Green Depot
"The Green Depot brings eco-consciousness down to earth, where it belongs," writes Mike Albo in the New York Times (4/9/09). After launching Green Depot in 2005 as a supply house for commercial builders, Sarah Beatty says it soon attracted a consumer following. "... The first year, 50 percent of the traffic were homeowners, mothers with their kids, young couples," she says. Sarah is a former MTV marketing exec who says she became interested in environmental issues after becoming pregnant and discovering that her home might be infested with black mold. She now has six stores for builders (with two more on the way), and one for consumers.
The consumer store features things like biodegradable dog-waste bags, packing peanuts and solar chargers for cell phones. It also offers "an extensive baby section" including "cribs approved by the F.S.C. (Forest Stewardship Council), organic cotton mattress pads and teddy bears made of 100 percent Soysilk fiber ... At the front of the store a wooden bar with big beer-style taps offers refills of cleaning solutions, and a small curtained booth allows you to turn on different bulbs to check their brightness."

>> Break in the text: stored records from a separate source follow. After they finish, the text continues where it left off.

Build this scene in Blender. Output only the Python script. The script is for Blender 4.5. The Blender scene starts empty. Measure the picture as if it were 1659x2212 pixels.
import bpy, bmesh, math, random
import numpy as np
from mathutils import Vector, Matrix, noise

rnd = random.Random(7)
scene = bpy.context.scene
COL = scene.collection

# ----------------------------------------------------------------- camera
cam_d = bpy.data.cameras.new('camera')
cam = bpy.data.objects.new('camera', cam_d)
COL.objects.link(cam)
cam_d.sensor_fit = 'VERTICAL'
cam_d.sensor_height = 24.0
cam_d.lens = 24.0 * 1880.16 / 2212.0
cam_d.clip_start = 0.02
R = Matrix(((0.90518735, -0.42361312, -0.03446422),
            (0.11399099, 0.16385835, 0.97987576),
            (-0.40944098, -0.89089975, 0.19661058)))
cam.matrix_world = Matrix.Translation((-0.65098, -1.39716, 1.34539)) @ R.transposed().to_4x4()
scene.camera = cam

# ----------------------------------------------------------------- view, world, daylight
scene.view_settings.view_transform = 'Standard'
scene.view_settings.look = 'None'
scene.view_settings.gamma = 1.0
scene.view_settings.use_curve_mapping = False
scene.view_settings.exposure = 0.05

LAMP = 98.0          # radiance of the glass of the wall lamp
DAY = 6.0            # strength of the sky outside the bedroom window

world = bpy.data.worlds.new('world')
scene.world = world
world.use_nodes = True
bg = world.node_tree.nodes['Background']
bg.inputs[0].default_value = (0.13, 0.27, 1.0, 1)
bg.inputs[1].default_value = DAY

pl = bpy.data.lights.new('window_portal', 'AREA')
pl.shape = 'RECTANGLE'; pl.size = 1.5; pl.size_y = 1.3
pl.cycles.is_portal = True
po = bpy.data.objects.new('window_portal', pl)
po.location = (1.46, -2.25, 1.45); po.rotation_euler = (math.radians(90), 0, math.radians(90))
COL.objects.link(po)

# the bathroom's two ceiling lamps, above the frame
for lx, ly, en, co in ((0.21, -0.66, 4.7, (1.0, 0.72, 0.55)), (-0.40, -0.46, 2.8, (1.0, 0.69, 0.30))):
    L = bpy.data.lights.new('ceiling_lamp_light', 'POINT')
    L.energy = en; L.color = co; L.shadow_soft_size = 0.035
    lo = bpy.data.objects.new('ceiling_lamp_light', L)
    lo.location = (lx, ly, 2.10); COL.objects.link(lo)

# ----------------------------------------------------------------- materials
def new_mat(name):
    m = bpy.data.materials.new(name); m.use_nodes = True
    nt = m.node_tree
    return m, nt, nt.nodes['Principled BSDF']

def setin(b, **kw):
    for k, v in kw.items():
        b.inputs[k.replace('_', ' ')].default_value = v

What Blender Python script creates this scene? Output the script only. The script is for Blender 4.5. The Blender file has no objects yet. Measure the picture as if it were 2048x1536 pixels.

The effect is both "playful and educational," with merchandise "organized into stations of interest (energy and lighting, air and water filtration, mold remediation)" with items selected based on "a rigorous Consumer Reports-style screen process." This entails a coding system of "green filter symbols" that identify the eco-implications of its goods -- "air quality (no harmful emissions), conservation (recycled content, renewable materials)," and so forth. According to Mike Albo, the "green-filter graphics and well-organized displays make the store feel like a child-friendly interactive wing of the Museum of Natural History -- in a good way." ~ Tim Manners, editor.